* [Directions]: Scan the data for "linalg" and copy the lines it appears in.

* [Raw data]:
****************
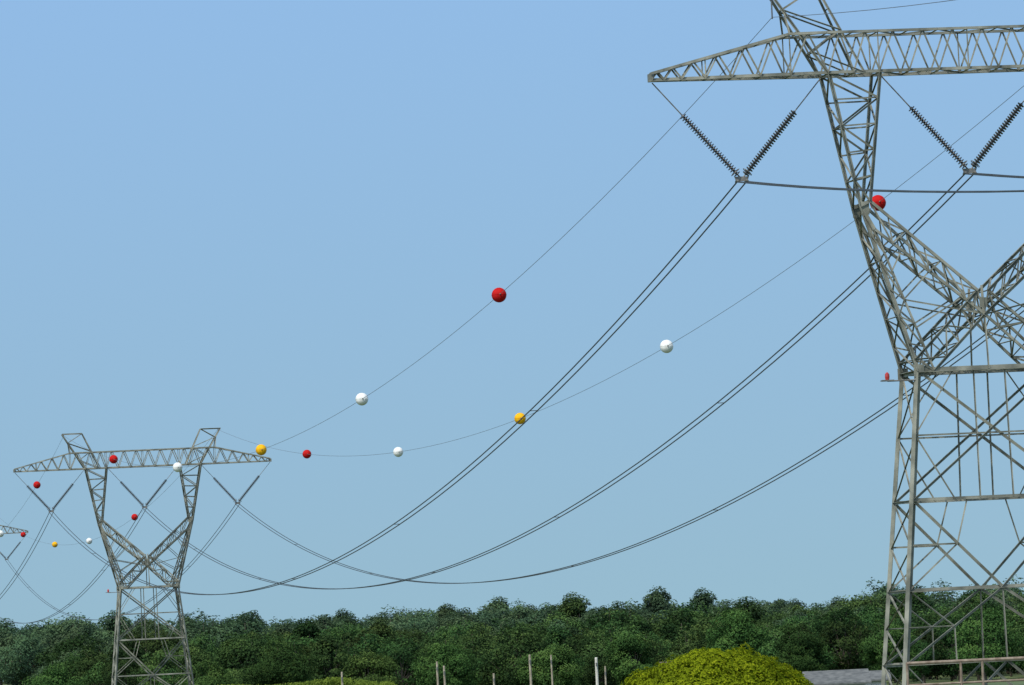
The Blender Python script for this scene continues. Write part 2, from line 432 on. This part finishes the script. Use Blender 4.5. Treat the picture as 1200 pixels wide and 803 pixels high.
def shrub(name,x,y,rx,rz,n,leaf,mat,seed):
    np.random.seed(seed); rng=np.random.RandomState(seed)
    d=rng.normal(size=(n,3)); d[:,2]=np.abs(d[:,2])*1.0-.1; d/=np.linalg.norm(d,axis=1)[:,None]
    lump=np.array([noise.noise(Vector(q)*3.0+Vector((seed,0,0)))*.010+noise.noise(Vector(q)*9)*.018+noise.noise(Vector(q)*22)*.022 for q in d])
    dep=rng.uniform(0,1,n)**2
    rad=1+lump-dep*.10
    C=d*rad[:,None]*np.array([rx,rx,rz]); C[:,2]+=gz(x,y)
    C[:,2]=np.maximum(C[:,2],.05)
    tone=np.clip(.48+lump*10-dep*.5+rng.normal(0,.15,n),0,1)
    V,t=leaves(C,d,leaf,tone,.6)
    tr=MB()
    for k in range(14):
        q=Vector(d[k]); tr.tube([(0.1*q.x,0.1*q.y,-.2),(q.x*rx*.4,q.y*rx*.4,rz*.35),(q.x*rx*.8,q.y*rx*.8,abs(q.z)*rz*.8)],[.07,.05,.015],6)
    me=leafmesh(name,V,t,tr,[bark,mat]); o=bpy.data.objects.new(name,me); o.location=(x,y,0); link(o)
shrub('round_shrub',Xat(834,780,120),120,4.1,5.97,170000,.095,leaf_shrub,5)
np.random.seed(9); rng=np.random.RandomState(9)
Cs=[];Os=[];Ts=[]
for k in range(90):
    px=-62+46*k/89+rng.uniform(-.5,.5); py=705+rng.uniform(-2,2); r=rng.uniform(1.1,1.5)
    top=4.5+.5*noise.noise(Vector((px*.15,0,0)))*2-(.7 if px<-42 else 0)
    for lz in(.9,(top)/2,top-r):
        m=420;d=rng.normal(size=(m,3)); d/=np.linalg.norm(d,axis=1)[:,None]
        Cs.append(np.array([px,py,max(lz,.9)])+d*r*rng.uniform(.5,1,m)[:,None]**.5); Os.append(d); Ts.append(np.clip(.5+.3*d[:,2]+rng.normal(0,.15,m),0,1))
V,t=leaves(np.concatenate(Cs),np.concatenate(Os),.28,np.concatenate(Ts))
o=bpy.data.objects.new('hedgerow',leafmesh('hedgerow',V,t,MB(),[bark,leaf_hedge])); link(o)
# ------------------------------------------------------------------ poles
for px,top,D,mat,r in((512,772,330,wood,.06),(521,777,332,wood,.06),(621,765,340,wood,.07),(646,766,345,wood,.05),(698,767,330,palewood,.08),(708,778,335,wood,.05),(401,786,350,wood,.06),(578,788,350,wood,.06)):
    x=Xat(px,top,D); hor=401+370-.048*(px-600)
    z=EYE-(top-hor)*D/7000
    mb=MB(); lean=random.uniform(-.05,.05)
    mb.tube([(0,0,-.3),(lean*.5,0,z*.5),(lean,0,z-.05),(lean,0,z)],[r*1.25,r*1.1,r,r*.8],10)
    mb.tube([(lean-.0,-r*1.1,z-.45),(lean,-r*2.2,z-.45)],.03,6,1); mb.tube([(lean,-r*2.2,z-.5),(lean,-r*2.2,z-.3)],.045,8,1)
    mb.obj('wooden_pole',[mat,steel_dark],loc=(x,D,gz(x,D)))
# ------------------------------------------------------------------ pipe railing beside the near tower
mb=MB(); zt=4.95
rx0,rx1=16.6,30.0
for z,r in((zt,.075),(zt-.95,.05),(zt-2.6,.05)): mb.tube([(rx0,262,z),(rx1,262,z)],r,8)
xx=rx0
for q in (0,2.35,3.3,5.2,7.4,9.6,11.6,13.4): mb.tube([(rx0+q,262,-.2),(rx0+q,262,zt+.05)],.06,8)
mb.obj('pipe_railing',[rust])
# ------------------------------------------------------------------ houses
def house(x,y,w,dp,eave,ridge,roofm):
    h=empty('house',(x,y,0)); mb=MB()
    mb.box((0,0,eave/2-.1),(w/2,dp/2,eave/2+.1)); 
    mb.add([(-w/2,-dp/2,eave),(-w/2,dp/2,eave),(-w/2,0,ridge-.12),(w/2,-dp/2,eave),(w/2,dp/2,eave),(w/2,0,ridge-.12)],[(0,1,2),(3,5,4)])
    mb.obj('walls',[wallw],h)
    r=MB(); ov=.45; k=(ridge-eave)/(dp/2)
    for s in(-1,1):
        yo=s*(dp/2+ov); zo=eave-k*ov
        r.add([(-w/2-ov,0,ridge),(w/2+ov,0,ridge),(w/2+ov,yo,zo),(-w/2-ov,yo,zo),(-w/2-ov,0,ridge-.14),(w/2+ov,0,ridge-.14),(w/2+ov,yo,zo-.14),(-w/2-ov,yo,zo-.14)],[(0,1,2,3),(7,6,5,4),(0,4,5,1),(1,5,6,2),(2,6,7,3),(3,7,4,0)])
    r.obj('roof',[roofm],h)
    wn=MB()
    for q in(-.32,.05,.34):
        wn.box((q*w,-dp/2-.02,eave*.55),(.5,.03,.55),1); wn.box((q*w,-dp/2-.035,eave*.55),(.44,.03,.49),0)
    wn.obj('windows',[glass,trim],h)
    d=MB(); d.box((-.13*w,-dp/2-.03,1.0),(.48,.03,1.0)); d.obj('door',[trim],h)
house(Xat(978,790,500),500,4.6,7,2.8,3.75,roofg)
house(Xat(1022,795,510),512,2.2,4,2.9,3.5,roofg)
house(Xat(795,775,520),520,2.6,5,4.4,5.1,roofb)
# ------------------------------------------------------------------ light
el,az=R(54),R(212)
w=bpy.data.worlds.new('World'); scene.world=w; w.use_nodes=True
N=w.node_tree.nodes;L=w.node_tree.links;bg=N['Background']
sky=N.new('ShaderNodeTexSky'); sky.sky_type='NISHITA'; sky.sun_disc=False; sky.sun_elevation=el; sky.sun_rotation=az
sky.air_density=1.0; sky.dust_density=1.2; sky.ozone_density=1.5
tc=N.new('ShaderNodeTexCoord'); ad=N.new('ShaderNodeVectorMath'); ad.operation='ADD'; ad.inputs[1].default_value=(0,0,.30)
nm=N.new('ShaderNodeVectorMath'); nm.operation='NORMALIZE'
L.new(tc.outputs['Generated'],ad.inputs[0]); L.new(ad.outputs[0],nm.inputs[0]); L.new(nm.outputs[0],sky.inputs['Vector'])
sp=N.new('ShaderNodeSeparateXYZ'); L.new(tc.outputs['Generated'],sp.inputs[0])
cr=N.new('ShaderNodeValToRGB'); mr=N.new('ShaderNodeMapRange'); mr.inputs['From Min'].default_value=0; mr.inputs['From Max'].default_value=.12
L.new(sp.outputs['Z'],mr.inputs['Value']); L.new(mr.outputs['Result'],cr.inputs['Fac'])
cr.color_ramp.elements[0].color=(.67,.69,.53,1); cr.color_ramp.elements[1].color=(.82,.895,.85,1)
vm=N.new('ShaderNodeVectorMath'); vm.operation='MULTIPLY'; L.new(sky.outputs[0],vm.inputs[0]); L.new(cr.outputs['Color'],vm.inputs[1])
v2=N.new('ShaderNodeVectorMath'); v2.operation='SCALE'; v2.inputs['Scale'].default_value=1.72; L.new(vm.outputs[0],v2.inputs[0])
L.new(v2.outputs[0],bg.inputs['Color']); bg.inputs['Strength'].default_value=.15
sd=bpy.data.lights.new('sun','SUN'); sd.energy=3.6; sd.angle=R(.6); sd.color=(1,.95,.87)
so=bpy.data.objects.new('sun',sd); link(so)
S=Vector((math.sin(az)*math.cos(el),math.cos(az)*math.cos(el),math.sin(el)))
so.rotation_euler=S.to_track_quat('Z','Y').to_euler(); so.location=(0,0,100)
scene.view_settings.view_transform='Standard'; scene.view_settings.look='None'; scene.view_settings.exposure=0
# ------------------------------------------------------------------ camera
cd=bpy.data.cameras.new('camera'); cd.sensor_width=36; cd.lens=36*7000/1200; cd.clip_end=12000; cd.clip_start=.5
co=bpy.data.objects.new('camera',cd); link(co)
co.matrix_world=Matrix.Translation((0,0,EYE))@Matrix.Rotation(R(90)+math.atan(370/7000),4,'X')@Matrix.Rotation(-.048,4,'Z')
scene.camera=co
****************
* [Output of the task]:
    d=rng.normal(size=(n,3)); d[:,2]=np.abs(d[:,2])*1.0-.1; d/=np.linalg.norm(d,axis=1)[:,None]
        m=420;d=rng.normal(size=(m,3)); d/=np.linalg.norm(d,axis=1)[:,None]